**Task:**
Return exactly and only these lines: the first of the listing through the one containing "(.50, 4.2)], M_SEAM2)".
________________________________________
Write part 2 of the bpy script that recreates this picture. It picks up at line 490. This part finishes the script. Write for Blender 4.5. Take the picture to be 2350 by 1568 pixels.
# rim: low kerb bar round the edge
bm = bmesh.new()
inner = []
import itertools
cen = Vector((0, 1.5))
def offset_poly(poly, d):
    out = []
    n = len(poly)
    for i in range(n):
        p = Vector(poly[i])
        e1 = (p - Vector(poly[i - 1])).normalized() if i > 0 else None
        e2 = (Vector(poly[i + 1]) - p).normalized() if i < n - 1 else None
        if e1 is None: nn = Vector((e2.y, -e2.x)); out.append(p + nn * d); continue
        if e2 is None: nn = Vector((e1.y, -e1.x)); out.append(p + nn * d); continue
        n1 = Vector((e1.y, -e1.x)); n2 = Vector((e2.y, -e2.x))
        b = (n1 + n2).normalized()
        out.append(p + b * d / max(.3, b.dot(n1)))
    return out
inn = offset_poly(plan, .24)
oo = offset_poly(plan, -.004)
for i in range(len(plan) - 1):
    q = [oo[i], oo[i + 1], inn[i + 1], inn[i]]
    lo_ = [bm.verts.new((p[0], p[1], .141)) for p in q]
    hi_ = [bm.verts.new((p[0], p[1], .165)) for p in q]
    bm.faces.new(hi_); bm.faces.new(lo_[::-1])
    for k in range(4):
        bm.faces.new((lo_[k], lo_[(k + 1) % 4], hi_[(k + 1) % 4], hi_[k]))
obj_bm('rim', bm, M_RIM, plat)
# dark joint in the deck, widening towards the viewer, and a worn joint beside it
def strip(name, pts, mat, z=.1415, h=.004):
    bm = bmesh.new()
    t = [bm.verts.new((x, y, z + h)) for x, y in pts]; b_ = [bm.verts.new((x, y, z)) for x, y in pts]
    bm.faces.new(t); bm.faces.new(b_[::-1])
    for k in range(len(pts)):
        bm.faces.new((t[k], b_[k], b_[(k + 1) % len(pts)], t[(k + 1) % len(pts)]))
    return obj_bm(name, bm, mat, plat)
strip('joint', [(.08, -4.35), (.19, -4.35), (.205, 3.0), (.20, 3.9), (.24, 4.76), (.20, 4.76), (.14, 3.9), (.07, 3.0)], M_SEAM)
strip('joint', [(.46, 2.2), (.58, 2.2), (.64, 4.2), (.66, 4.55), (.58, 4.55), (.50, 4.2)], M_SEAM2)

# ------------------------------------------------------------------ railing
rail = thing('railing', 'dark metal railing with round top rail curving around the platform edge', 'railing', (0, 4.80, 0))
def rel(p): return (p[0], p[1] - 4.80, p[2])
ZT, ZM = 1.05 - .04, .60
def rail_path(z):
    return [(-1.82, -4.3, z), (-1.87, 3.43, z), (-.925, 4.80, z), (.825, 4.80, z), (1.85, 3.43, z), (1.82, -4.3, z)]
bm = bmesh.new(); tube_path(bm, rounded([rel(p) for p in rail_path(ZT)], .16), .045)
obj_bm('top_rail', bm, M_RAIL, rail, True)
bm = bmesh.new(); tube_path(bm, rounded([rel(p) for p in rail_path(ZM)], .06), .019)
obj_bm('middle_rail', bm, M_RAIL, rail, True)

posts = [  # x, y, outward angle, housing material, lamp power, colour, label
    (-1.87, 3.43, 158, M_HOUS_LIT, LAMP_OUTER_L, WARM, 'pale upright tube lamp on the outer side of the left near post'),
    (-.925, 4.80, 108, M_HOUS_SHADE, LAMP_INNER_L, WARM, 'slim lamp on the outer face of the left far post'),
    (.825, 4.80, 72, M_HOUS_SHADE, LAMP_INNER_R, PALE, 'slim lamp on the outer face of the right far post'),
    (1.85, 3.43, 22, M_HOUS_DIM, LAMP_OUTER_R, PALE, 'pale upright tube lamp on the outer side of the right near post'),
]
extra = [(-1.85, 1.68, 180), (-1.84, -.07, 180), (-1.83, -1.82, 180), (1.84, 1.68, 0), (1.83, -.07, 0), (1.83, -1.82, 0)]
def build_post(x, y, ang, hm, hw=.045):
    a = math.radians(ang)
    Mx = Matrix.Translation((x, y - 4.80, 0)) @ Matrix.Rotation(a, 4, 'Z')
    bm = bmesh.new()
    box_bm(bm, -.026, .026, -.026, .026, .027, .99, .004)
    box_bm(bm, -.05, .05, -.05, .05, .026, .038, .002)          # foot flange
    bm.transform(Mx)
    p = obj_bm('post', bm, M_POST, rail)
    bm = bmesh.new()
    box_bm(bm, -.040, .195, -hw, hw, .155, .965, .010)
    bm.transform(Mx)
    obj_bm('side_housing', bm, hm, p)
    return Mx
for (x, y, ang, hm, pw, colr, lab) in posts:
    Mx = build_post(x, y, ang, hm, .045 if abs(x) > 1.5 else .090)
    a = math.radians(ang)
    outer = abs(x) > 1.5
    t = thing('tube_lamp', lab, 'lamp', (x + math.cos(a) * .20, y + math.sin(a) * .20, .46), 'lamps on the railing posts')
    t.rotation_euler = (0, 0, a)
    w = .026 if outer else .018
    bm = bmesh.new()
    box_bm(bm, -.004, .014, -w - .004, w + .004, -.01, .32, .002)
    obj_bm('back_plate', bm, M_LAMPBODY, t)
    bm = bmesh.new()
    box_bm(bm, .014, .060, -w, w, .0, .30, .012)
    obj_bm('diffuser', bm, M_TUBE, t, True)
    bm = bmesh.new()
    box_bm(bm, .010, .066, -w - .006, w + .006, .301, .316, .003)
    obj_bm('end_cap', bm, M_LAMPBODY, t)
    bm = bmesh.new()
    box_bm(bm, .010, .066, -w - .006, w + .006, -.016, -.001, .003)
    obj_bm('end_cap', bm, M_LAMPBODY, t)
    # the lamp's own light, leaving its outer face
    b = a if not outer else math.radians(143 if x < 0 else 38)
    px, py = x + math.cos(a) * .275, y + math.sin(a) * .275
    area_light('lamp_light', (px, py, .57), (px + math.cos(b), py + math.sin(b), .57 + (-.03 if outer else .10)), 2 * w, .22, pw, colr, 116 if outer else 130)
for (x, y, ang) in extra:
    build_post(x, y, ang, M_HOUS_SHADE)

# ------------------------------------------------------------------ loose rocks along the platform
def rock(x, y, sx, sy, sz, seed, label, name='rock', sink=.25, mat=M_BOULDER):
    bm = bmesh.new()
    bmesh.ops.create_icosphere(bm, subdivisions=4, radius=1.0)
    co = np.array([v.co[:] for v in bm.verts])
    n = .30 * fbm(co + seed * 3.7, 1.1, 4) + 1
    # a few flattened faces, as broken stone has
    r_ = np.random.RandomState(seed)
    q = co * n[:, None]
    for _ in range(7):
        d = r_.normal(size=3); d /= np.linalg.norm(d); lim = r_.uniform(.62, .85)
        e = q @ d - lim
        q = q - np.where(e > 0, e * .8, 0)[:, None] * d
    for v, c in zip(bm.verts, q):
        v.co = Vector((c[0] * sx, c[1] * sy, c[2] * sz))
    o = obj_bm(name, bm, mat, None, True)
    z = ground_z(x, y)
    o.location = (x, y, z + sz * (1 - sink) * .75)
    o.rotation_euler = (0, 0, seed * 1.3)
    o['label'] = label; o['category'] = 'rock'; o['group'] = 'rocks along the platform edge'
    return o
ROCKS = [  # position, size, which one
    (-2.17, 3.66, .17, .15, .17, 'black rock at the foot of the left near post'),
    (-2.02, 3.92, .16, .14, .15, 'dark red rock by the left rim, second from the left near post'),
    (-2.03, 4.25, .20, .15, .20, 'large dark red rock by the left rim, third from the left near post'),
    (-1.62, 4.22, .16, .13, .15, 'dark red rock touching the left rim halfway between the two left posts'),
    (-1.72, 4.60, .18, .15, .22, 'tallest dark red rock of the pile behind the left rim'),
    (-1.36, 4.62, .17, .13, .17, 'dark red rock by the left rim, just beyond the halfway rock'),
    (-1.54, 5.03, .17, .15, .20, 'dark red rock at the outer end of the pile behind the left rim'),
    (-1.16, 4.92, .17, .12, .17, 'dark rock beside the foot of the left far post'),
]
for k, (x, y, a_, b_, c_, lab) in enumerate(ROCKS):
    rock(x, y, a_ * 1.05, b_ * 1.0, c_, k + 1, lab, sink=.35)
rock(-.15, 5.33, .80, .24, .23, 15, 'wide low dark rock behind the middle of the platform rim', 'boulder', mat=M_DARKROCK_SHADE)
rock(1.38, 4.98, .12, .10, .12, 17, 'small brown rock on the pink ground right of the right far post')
________________________________________
**Right answer:**
Write part 2 of the bpy script that recreates this picture. It picks up at line 490. This part finishes the script. Write for Blender 4.5. Take the picture to be 2350 by 1568 pixels.
# rim: low kerb bar round the edge
bm = bmesh.new()
inner = []
import itertools
cen = Vector((0, 1.5))
def offset_poly(poly, d):
    out = []
    n = len(poly)
    for i in range(n):
        p = Vector(poly[i])
        e1 = (p - Vector(poly[i - 1])).normalized() if i > 0 else None
        e2 = (Vector(poly[i + 1]) - p).normalized() if i < n - 1 else None
        if e1 is None: nn = Vector((e2.y, -e2.x)); out.append(p + nn * d); continue
        if e2 is None: nn = Vector((e1.y, -e1.x)); out.append(p + nn * d); continue
        n1 = Vector((e1.y, -e1.x)); n2 = Vector((e2.y, -e2.x))
        b = (n1 + n2).normalized()
        out.append(p + b * d / max(.3, b.dot(n1)))
    return out
inn = offset_poly(plan, .24)
oo = offset_poly(plan, -.004)
for i in range(len(plan) - 1):
    q = [oo[i], oo[i + 1], inn[i + 1], inn[i]]
    lo_ = [bm.verts.new((p[0], p[1], .141)) for p in q]
    hi_ = [bm.verts.new((p[0], p[1], .165)) for p in q]
    bm.faces.new(hi_); bm.faces.new(lo_[::-1])
    for k in range(4):
        bm.faces.new((lo_[k], lo_[(k + 1) % 4], hi_[(k + 1) % 4], hi_[k]))
obj_bm('rim', bm, M_RIM, plat)
# dark joint in the deck, widening towards the viewer, and a worn joint beside it
def strip(name, pts, mat, z=.1415, h=.004):
    bm = bmesh.new()
    t = [bm.verts.new((x, y, z + h)) for x, y in pts]; b_ = [bm.verts.new((x, y, z)) for x, y in pts]
    bm.faces.new(t); bm.faces.new(b_[::-1])
    for k in range(len(pts)):
        bm.faces.new((t[k], b_[k], b_[(k + 1) % len(pts)], t[(k + 1) % len(pts)]))
    return obj_bm(name, bm, mat, plat)
strip('joint', [(.08, -4.35), (.19, -4.35), (.205, 3.0), (.20, 3.9), (.24, 4.76), (.20, 4.76), (.14, 3.9), (.07, 3.0)], M_SEAM)
strip('joint', [(.46, 2.2), (.58, 2.2), (.64, 4.2), (.66, 4.55), (.58, 4.55), (.50, 4.2)], M_SEAM2)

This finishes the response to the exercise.